Yanukovych’s Judicial Reform: Power & Policy

(Media Credit/Reuters)

By Peter Solomon Jr., Professor of Political Science, Law and Criminology, University of Toronto

Within a mere four months from the formation of a working group to adoption, the Yanukovych team produced in July 2010 a major law on the judiciary and the courts. Addressing long standing issues such as the system of judicial appointment and discipline and the power of the high courts, the law represented at one and the same time both an instrument for gaining and imposing power over the judiciary and an attempt to improve the administration of justice. In fact, the new law drew heavily on ideas developed at the National Commission for the Strengthening of Democracy (under former President Viktor Yushchenko), as well as experiments in judicial administration conducted with the help of international projects.

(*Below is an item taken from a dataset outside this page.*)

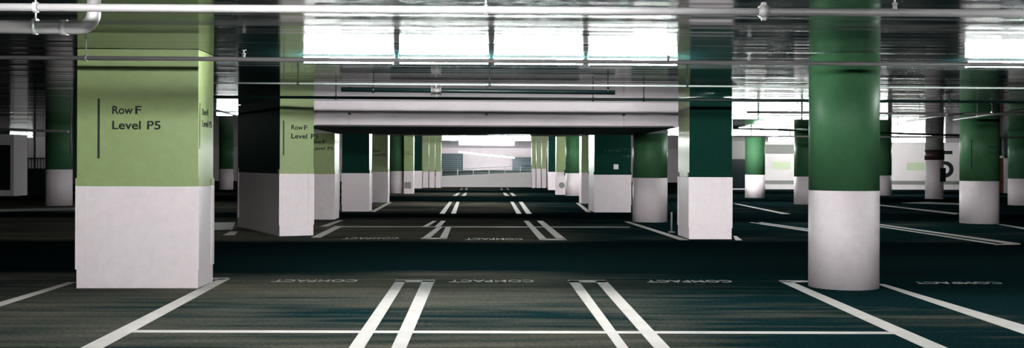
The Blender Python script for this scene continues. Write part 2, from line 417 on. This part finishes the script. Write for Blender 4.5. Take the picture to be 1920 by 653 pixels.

The last years of the Yushchenko presidency were marked by crippling conflicts over draft laws on the courts and bitter battles among warring political groups over such matters as who had the right to appoint chairs of courts and who would control courts of political importance, such as the Constitutional Court and the administrative courts.[1] Yanukovych’s victory meant that one political team was now in charge and in a position to impose its will. The recruitment of Andrei Portnov, a Bloc of Yulia Tymoshenko politician, to handle the judicial file for the president did provide some balance to longstanding Party of Regions politicians like Sergei Kivalov.

The most publicized change was the reduction of the Supreme Court of Ukraine from 80 to 20 members, and the elimination of much of its appellate jurisdiction in favour of a new high court of general jurisdiction for civil and criminal matters and the top economic and administrative courts. The idea of reducing the power of the Supreme Court over lower courts was central to the National Commission’s plan and approved by the Yushchenko group, but the Yanukovych team used this device to undermine the power of Vasilii Onopenko in particular, the chair of the Supreme Court and leader of judges not tied to the Party of Regions. In fact, the law took away from the Supreme Court so much of its jurisdiction that the Venice Commission complained and in early 2011 draft legislation promised to restore some. But it is clear that the judges associated with Yushchenko and Tymoshenko have lost their stronghold.

The reform also established a new system of appointing and disciplining judges with a focus on the High Qualification Commission (now a permanent body consisting of judges working full time and resembling what the National Commission proposed) and the Higher Council of Justice, still dominated by the Party of Regions but with more and more judge members to meet the requirements of the Venice Commission (this body got the right to appoint chairs). Initially, the Council facilitated the firing on pretexts of a number of judges who had acted against the Party of Regions (what amount to a purge), but in the long term the new system of appointment and discipline has the potential to work effectively, as long as partisan politics do not keep intruding.

One positive aspect of the new law is the commitment to providing special education, including practical training, to newly appointed or candidate judges, through the School of Judges that is being established on the basis of the former Academy of Judges (that organized mid career judicial training). While the law originally gave a special role to the institute in Odessa controlled by Rada Justice committee leader Sergei Kivalov, recent amendments eliminated this, and the responsibility for determining how and where judges will be trained is squarely in the hands of the new High Qualifications Commission (Igor Samsin) and the new head of the Judges School (former Supreme Court chairman Vasyl Maliarenko).

Finally, the new law calls for the professionalization of court management, putting the main responsibility for running the courts in the hands of the chief of staff (now called court manager), to be appointed by the State Court Administration (now subordinate to the judiciary), and taking it away from the court chairs. The chairs of courts will lose the power to assign cases to particular judges, as random case distribution is introduced into all courts (required during 2011), and operate with a narrower list of powers than before. According to Portnov, chairs “will lose the means to influence material technical support of judges on their courts and the right to provide organizational guidance to judges”—tools that have throughout the post Soviet space have limited the independence of individual judges. In short, the reform calls for all courts to move toward a professional model of court administration, with empowered staff and a weaker chair, and emphasizing efficiency and accessibility. These were central goals of the recently just completed Canada Ukraine Judicial Cooperation Program.

The implementation of the Yanukovych judicial reform, especially its better features, requires financial support. While the creation of a new high court for civil and criminal matters has funding, there have been no new funds provided to ordinary courts to support random case distribution or the recruitment of effective court managers. Instead, in 2011 courts in Ukraine face a budget cut (in the form of budgets that do not reflect inflation). If the leaders of Ukraine are serious about improving the courts, and not simply assuming control over them, they must provide the financial wherewithal necessary for their improvement.

[1] Alexei Trochev, “Meddling with Justice: Competitive Politics, Impunity, and Distrusted Courts in Post-Orange Ukraine,” Demokratizatsiya: the Journal of Post-Soviet Democratization, 18:2 (Spring 2010), 122-147.